Gurus are always trying to tout that if you’re successful, you’ll be happy. The reality is these things don’t always coexist. We’ve seen many “successful” people kill themselves either intentionally or not (ie drug overdoses).

The data is in: Being successful financially doesn’t equate to happiness.

Gary Vee is always talking about “don’t you want to be happy?” and talks of all the millionaires crying in their lambos. I want to take it just a step further and consider the 10 year goal. The 10 year goal means that you’re not there yet – it’s something you’re striving to achieve. If you think the attainment of that goal will make you happy (and you’re not happy now), then being miserable for 10 years while you strive for it is probably a garbage idea.

Also, if it did take you 10 years to get it, whatever it is, it’s probably no longer what you want that would make you happy. Consider what you wanted most 10 years ago. Do you still want it just as badly? Probably not. Your desires change over a period like 10 years, so if you’re always striving towards a 10 year goal, you’re always arriving to it and realizing you want something else by the time you get there. Ten years is simply too long if your goal is happiness. If your goal is success, and striving for something that you don’t even care about or want anymore by year 8, then sure, the 10 year goal may be great.

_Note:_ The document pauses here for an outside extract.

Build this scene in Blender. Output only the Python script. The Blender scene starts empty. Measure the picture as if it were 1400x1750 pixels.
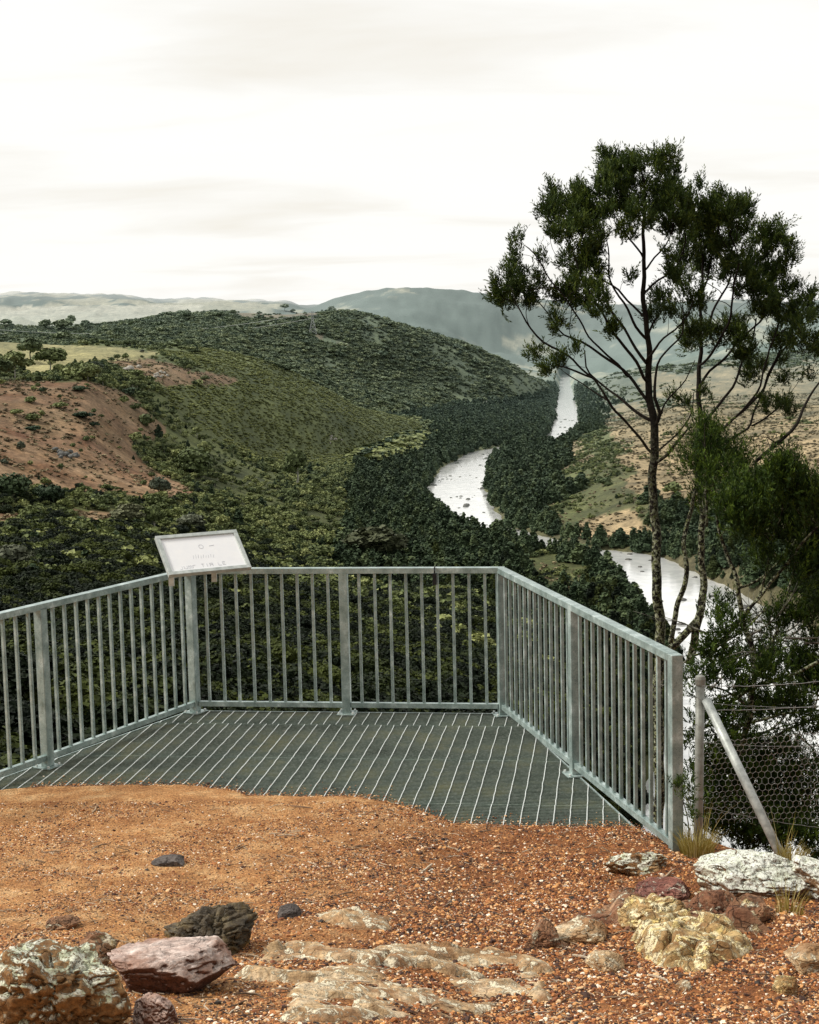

Sometimes attaining the goal will give you a little hit of dopamine when you get there, but probably not, and is any temporary high worth 10 years of doing stuff you don’t want? Probably not.

Perhaps you should think about a 10 day goal. It’s possible to attain. You get a little dopamine hit in under 2 weeks. Your desires today will probably be somewhat similar in 10 days. And you can actually plan it out as opposed to having a 1,000 butterfly effects over the course of 10 years that throw every plan far off kilter.

What about Elon Musk’s 10 year goal to get us to Mars? Should he make a 10 day goal instead? I would reaffirm a few ideas, a) Elon’s happiness isn’t tied only to the attainment of that goal, b) Elon probably enjoys the process of getting to Mars nearly as much as the single moment when it occurs, c) Success sometimes requires long term goals like that, but happiness does not.

There’s no right way or wrong way to all of this, but it’s important to realize when we read motivational books to beware of blanket statements like “Set 10 year goals,” that may be great for someone, but terrible advice for you.

Are you trying to be happy, or successful? And have you blended these 2 terms in your mind? Do your goals change more often than 10 year periods? Maybe it’s time to change the timelines of certain goals? Maybe it’s time to focus on 10 day goals and actually be able to accomplish more?